Yalnız bir temeni geçer yüreğimden. Keşke yazıların tekniğine dizimine takılmaktansa genel tema ve mantık örgüsü üzerine daha çok tartışmalar yoğunlaştırılsaydı. Umuyor ve diliyorum ki, yorum yaparken özellikle sentez yaparken, daha objektif olunsun. Bu platfor(u)mun özellikle fikirlerin paylaşıldığı ve yorumlandığı bir zemine oturması da ayrı bir temennim. Yani yaprakları incelerken ormanı görememe yanılgısına düşülmemesi temennim. Dersiniz ki şimdi, yapraklar da incelenmeli. Çünkü yapraklarla dallar, dallarla ağaç, ağaçlarla orman oluşmaktadır. Haklısınız. Bu değerlendirmelerimin her satırında her cümlesinde her harfinde mantık, düzen ve ahenk arayan müptelalarım bu yazımı da didik didik edecekler. Başta yazılarımı görmemekten mutlu olanlar, ve/veya sırf takacak bir kelime bulmak için yazılarımı okuyanlar da bunlardan bir hafta boyunca mahrum olacaklar. Bir yandan mahrum olmaktan dolayı üzülürken diğer bir yandan da yazılarımın olmamasından (okunabilir olmayan bir yazı daha eksik olacağından) mutlu olacaklar. Ben de şöyle paşa paşa alınganlığımı yapayım. Ne olur artık eleştirmeyin, dayanamıyorum. Küserim sonra. Bir daha girmem buralara.

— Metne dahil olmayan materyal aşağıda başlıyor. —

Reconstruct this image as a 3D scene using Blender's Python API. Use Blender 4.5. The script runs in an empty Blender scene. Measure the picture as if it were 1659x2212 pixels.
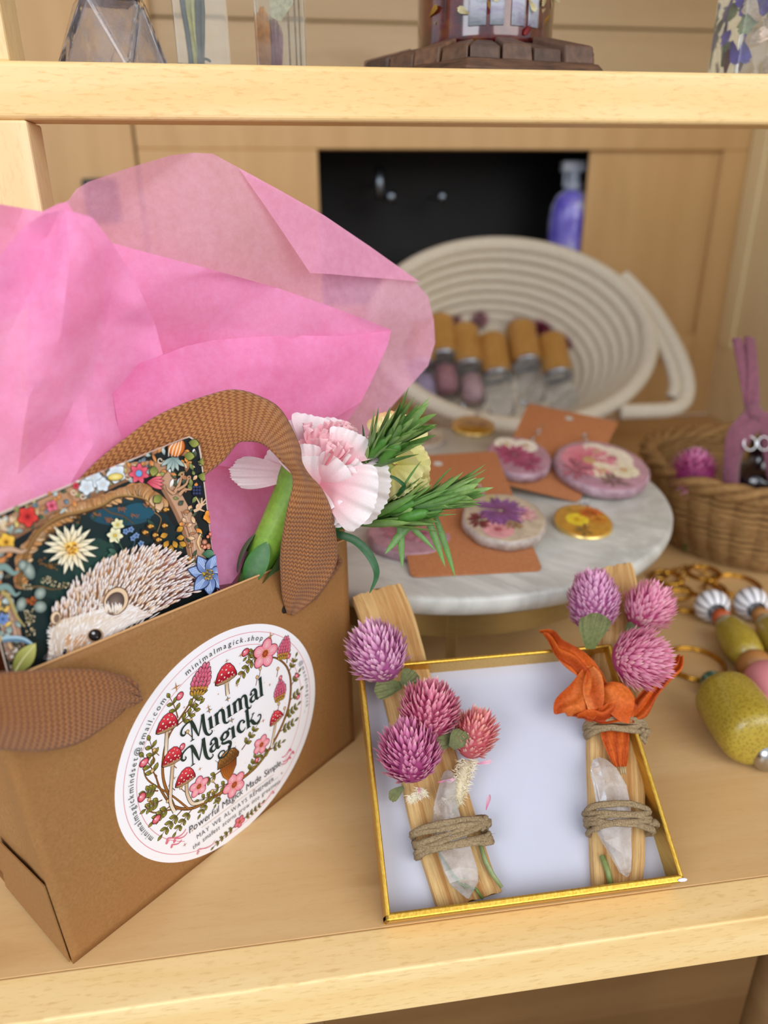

Aslında biliyor musunuz, olumsuz veya haksız olarak gördüğüm yorumları görünce ister istemez rahatsız oluyorum. Keşke haklı bir noktada bu eleştirileri yapsalardı diyorum. Örneğin bir yazımda (bayram armağanı olarak bomba konulu yazım) ben bayramın masumiyet içinde ve bombasız, ateşsiz geçmesini ima ederken, çok çok değerli bir arkadaşımız o harekat kandil dağına yapılmıştır eyy Ahmet Fidan. Bilmeden yazmayın anlamına gelen bir yazı döktürmüş. Ben de sadece güldüm. İçimden kendi kendime günaydın dedim. Ah sayın Ahmet Fidan, sen gündemi takip etmeden nasıl böyle siyaset yazarsın dedim.))) Ne haddimize canım.
Bir horoz olursam sabahlarda, erken ötmeyeceğime,
bir koyun olsam Karamanda, kurban olmayacağıma,
Bir şovmen olsam sahnede, bol keseden atmayacağıma,
Bir vatandaş olsam köşelerde, büyüklere laf çatmayacağıma,
Bir yazar olsam yazarportta, çok çok kıymetli kalemlere batmayacağıma mamusum ve şerefim üzerineeeee.....))))
Hemen de geldik word dosyasının bir sayfalık kısmının son satırlarına.
Sizlere harika bir haberim var. Eğer ben olmadığım zaman yazılarımın olmamasından mutlu olanların sayısı ve mutluluk katsayısı taaa göklere kadar ulaşırsa, benim gözlerime plazma ekranımdan ilişir kulaklarıma yoğun mutluluk duyguları ulaşırsa, sizlerin bu uzun mutluluğunuzun bir ömür boyu sürmesini sağlayacağıma söz veriyorum. Oh işte mektubu veya neğmemi bitirdim. Sizleri saygıyla selamlıyor acele cevap filan beklemiyorum.
Esenlik dileklerimle.
Not:
Bu sitede yayınlanmakta olan bu yazı, sadece ve sadece http://www.yazarport.com, a özgüdür. Başka bir kağıt basılı, elektronik veya sesli görüntülü medyada kullanılması halinde işleri güçleri bu olmayan Türk Mahkemeleri yetkilidir. Site editörüyle papaz olmamanız için ya alıntı yaparsınız dipnot veya son not kullanırsınız, yahut da sadece ve sadece birbirinize anlatmakla yetinirsiniz.
Bir not daha: Bu yazı, Salı günü sallanan bir yazıdır.